CHICAGO - Illinois businesses and taxpayers shouldn't be surprised if no pension solution is agreed upon during this week's veto session. After all, there's no big hurry.
First, the courts threw out Illinois Governor Pat Quinn's imposed legislators' salary sequester and they're getting paid on time now. Second, Senate President John Cullerton said Sunday the pension debt isn't a "crisis."
"People really misunderstand the nature of this whole problem. Quite frankly, I don't think you can use the word 'crisis' to describe it at the state level," Cullerton said in an interview on WGN-AM radio.
"It's something we have to deal with, but it's not something that we're on the verge of bankruptcy on," Cullerton said.
Really, the Illinois Republican Senate replied via Twitter Monday morning.

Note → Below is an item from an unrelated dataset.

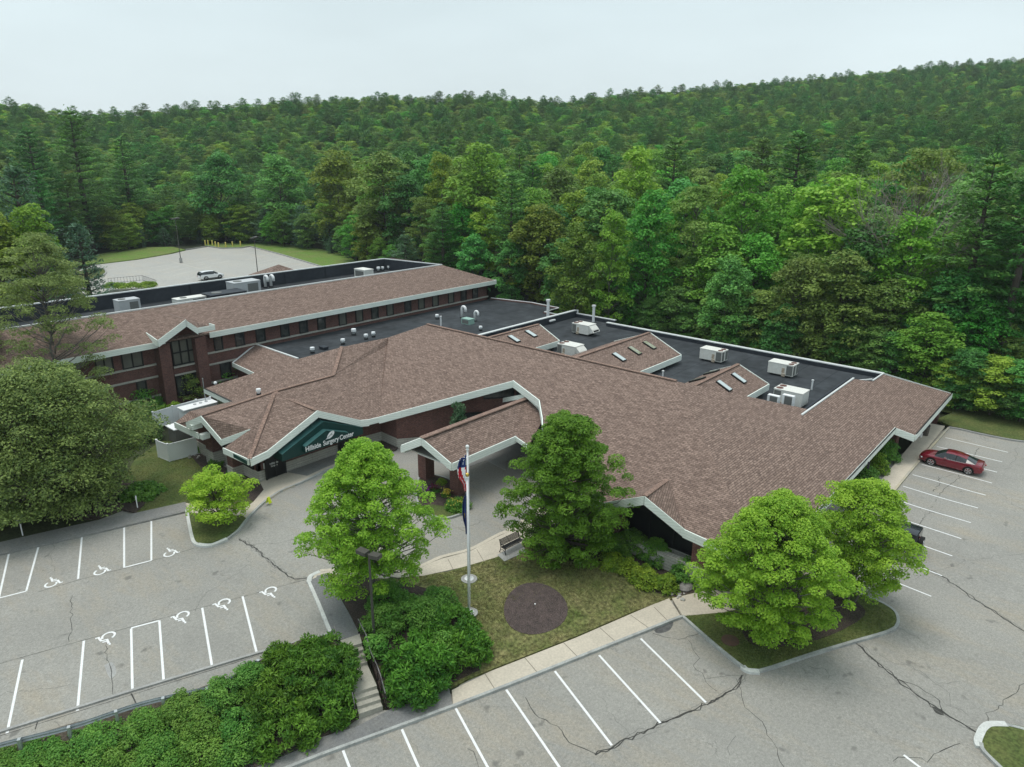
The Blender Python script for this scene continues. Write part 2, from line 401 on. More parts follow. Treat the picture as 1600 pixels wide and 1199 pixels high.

"IL Senate President says pensions aren't a crisis. He must know something the credit rating firms don't," they wrote. Indeed, Illinois' credit rating is the lowest in the nation, and the reason given for the miserable rate causing higher interest rates for taxpayers to pay. Estimates are interest alone is costing Illinois $17 Million per day.
The reason for Cullerton's lackadaisical attitude about the state's pension obligations may be that Illinois Democrats are gathering steam towards an effort to shift Illinois from a flat tax state to a graduated tax scale.
Indeed, the IL Senate GOP tweeted, "More ILDem tax hikes coming?"